LT DOLIVE DURANT, JR., USNR
Lucky Bag Yearbook
From the 1940 Lucky Bag:
DOLIVE DURANT, JR.
Loss
Dolive was lost when his B-24D Liberator bomber went missing en route from Labrador to Iceland on October 13, 1943. All twelve crewmen aboard were lost. They were members of Bombing Squadron (VB) 111.
Other Information
From researcher Kathy Franz:
Dolive attended Murphy High School in 1934. He was a member of the National Honor Society and the Modern Alchemist Club.
He enlisted in the Naval Reserve on January 29, 1940. In April 1940, he was a naval aviation cadet in Pleasant Grove, Florida. He married Martha Elizabeth Cameron on February 1, 1942, at Norfolk, Virginia.
His mother was Sallie Taylor Durant. He was baptized May 27, 1918 into the Presbyterian Church.
He has a memorial headstone at Magnolia Cemetery, Mobile, square 29, lot 47.
He attended “Southwestern at Memphis” – now Rhodes College – for a time before leaving in 1938. The school newspaper said he was survived by a daughter as well as his wife.
Dolive is listed on the killed in action panel at the center of Memorial Hall.
The July 1941 “Commissioned Officers, Cadets, Midshipmen, and Warrant Officers of the United States Naval Reserve” gives his date of rank (as an Ensign, A-VN) was 9/10/40. The July 1943 edition lists him as a LTjg.
His wife was listed as next of kin.
Photographs
Navy Directories & Officer Registers
The "Register of Commissioned and Warrant Officers of the United States Navy and Marine Corps" was published annually from 1815 through at least the 1970s; it provided rank, command or station, and occasionally billet until the beginning of World War II when command/station was no longer included. Scanned copies were reviewed and data entered from the mid-1840s through 1922, when more-frequent Navy Directories were available.

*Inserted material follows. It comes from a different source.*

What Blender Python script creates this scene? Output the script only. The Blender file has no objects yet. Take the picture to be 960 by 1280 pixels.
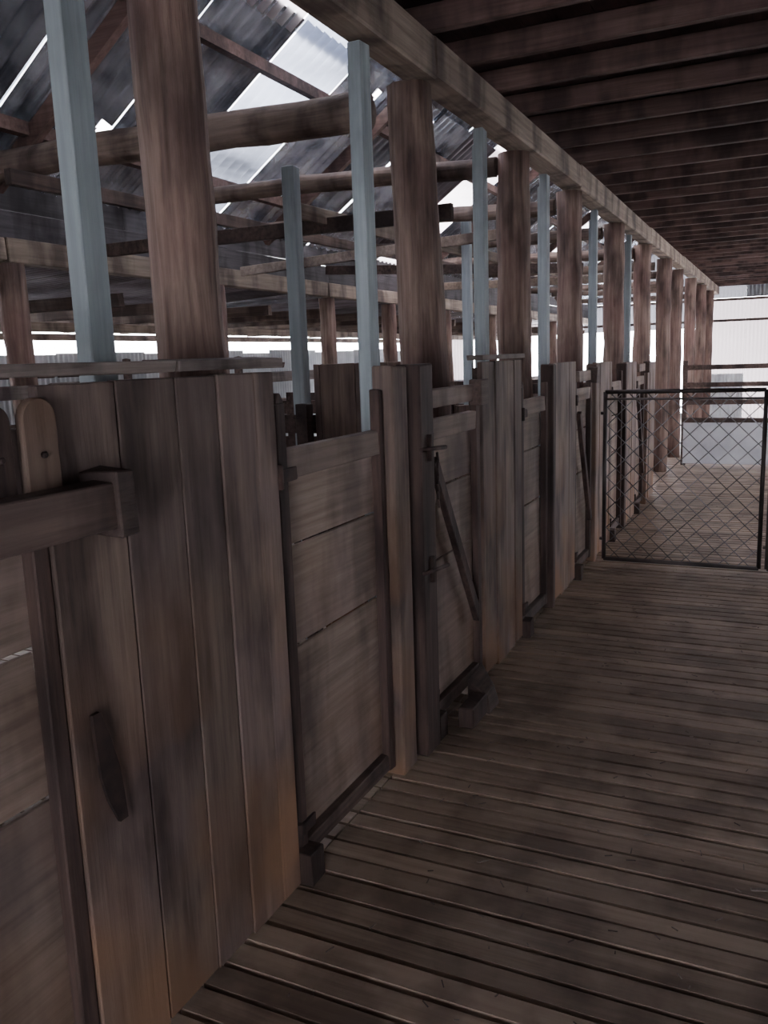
import bpy, bmesh, math, random
from mathutils import Vector, Matrix
random.seed(7)
R=random.random
def U(a,b): return a+(b-a)*R()

# ------------------------------------------------------------------ materials
def nt(name):
    m=bpy.data.materials.new(name); m.use_nodes=True
    n=m.node_tree; b=n.nodes['Principled BSDF']; return m,n,b
def ramp(n,fac,stops):
    r=n.nodes.new('ShaderNodeValToRGB'); e=r.color_ramp.elements
    while len(e)<len(stops): e.new(0.5)
    for i,(p,c) in enumerate(stops): e[i].position=p; e[i].color=(*c,1)
    n.links.new(fac,r.inputs[0]); return r.outputs[0]
def mix(n,fac,a,b,mode='MIX'):
    x=n.nodes.new('ShaderNodeMix'); x.data_type='RGBA'; x.blend_type=mode
    if hasattr(fac,'is_linked'): n.links.new(fac,x.inputs[0])
    else: x.inputs[0].default_value=fac
    for i,v in ((6,a),(7,b)):
        if hasattr(v,'is_linked'): n.links.new(v,x.inputs[i])
        else: x.inputs[i].default_value=(*v,1)
    return x.outputs[2]
def math_(n,op,a,b=None):
    x=n.nodes.new('ShaderNodeMath'); x.operation=op
    for i,v in enumerate((a,b)):
        if v is None: continue
        if hasattr(v,'is_linked'): n.links.new(v,x.inputs[i])
        else: x.inputs[i].default_value=v
    return x.outputs[0]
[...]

The Navy Directory was a publication that provided information on the command, billet, and rank of every active and retired naval officer. Single editions have been found online from January 1915 and March 1918, and then from three to six editions per year from 1923 through 1940; the final edition is from April 1941.
The entries in both series of documents are sometimes cryptic and confusing. They are often inconsistent, even within an edition, with the name of commands; this is especially true for aviation squadrons in the 1920s and early 1930s.
Alumni listed at the same command may or may not have had significant interactions; they could have shared a stateroom or workspace, stood many hours of watch together, or, especially at the larger commands, they might not have known each other at all. The information provides the opportunity to draw connections that are otherwise invisible, though, and gives a fuller view of the professional experiences of these alumni in Memorial Hall.
April 1941
Memorial Hall Error?
Dolive is listed on the killed in action panel in the front of Memorial Hall. While not an obvious error, inclusion on the panel for crashes like this (incidental to combat flights) has been inconsistent across WWII, the Korean War, and the Vietnam War.